Swedish police say truck attack suspect showed ISIS sympathies

"We know that he showed sympathies for extremist organizations, among them IS."

Forensic specialists walk to the crime scene in central Stockholm April 8, 2017, the day after a hijacked beer truck plowed into pedestrians.  (photo credit: REUTERS/STRINGER)
Forensic specialists walk to the crime scene in central Stockholm April 8, 2017, the day after a hijacked beer truck plowed into pedestrians.
(photo credit: REUTERS/STRINGER)
Swedish police said on Sunday that the suspect in the Stockholm truck attack was known to have expressed sympathies with extremist organizations, including Islamic state.
One man arrested after four killed in Sweden truck attack (credit: REUTERS)
Police also said that the suspect had sought and been denied permanent residency in the Nordic country and was wanted for deportation.
"We know that he showed sympathies for extremist organizations, among them IS," police official Jonas Hysing told a news conference.
Police also said roughly five other people of interest to the investigation remained in police custody.

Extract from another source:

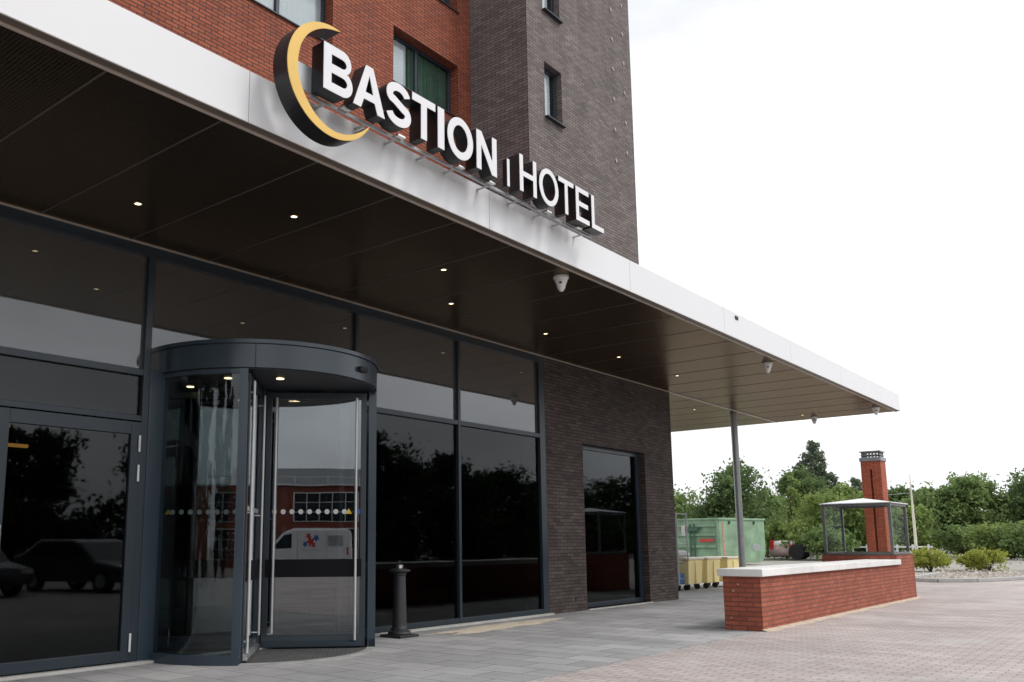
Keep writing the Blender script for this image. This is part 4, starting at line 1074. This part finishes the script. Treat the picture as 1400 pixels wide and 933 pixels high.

The attack occurred in central Stockholm when a hijacked beer delivery truck plowed into a crow, killing four people and wounding 15 on Friday.
The attack was the latest to hit the Nordic region after shootings in the Danish capital Copenhagen killed three people in 2015 and the mass attack in 2011 by far-right extremist Anders Behring Breivik killed 77 people in Norway.
A failed suicide bombing in December 2010 killed an attacker only a few hundred yards from the site of Friday's incident.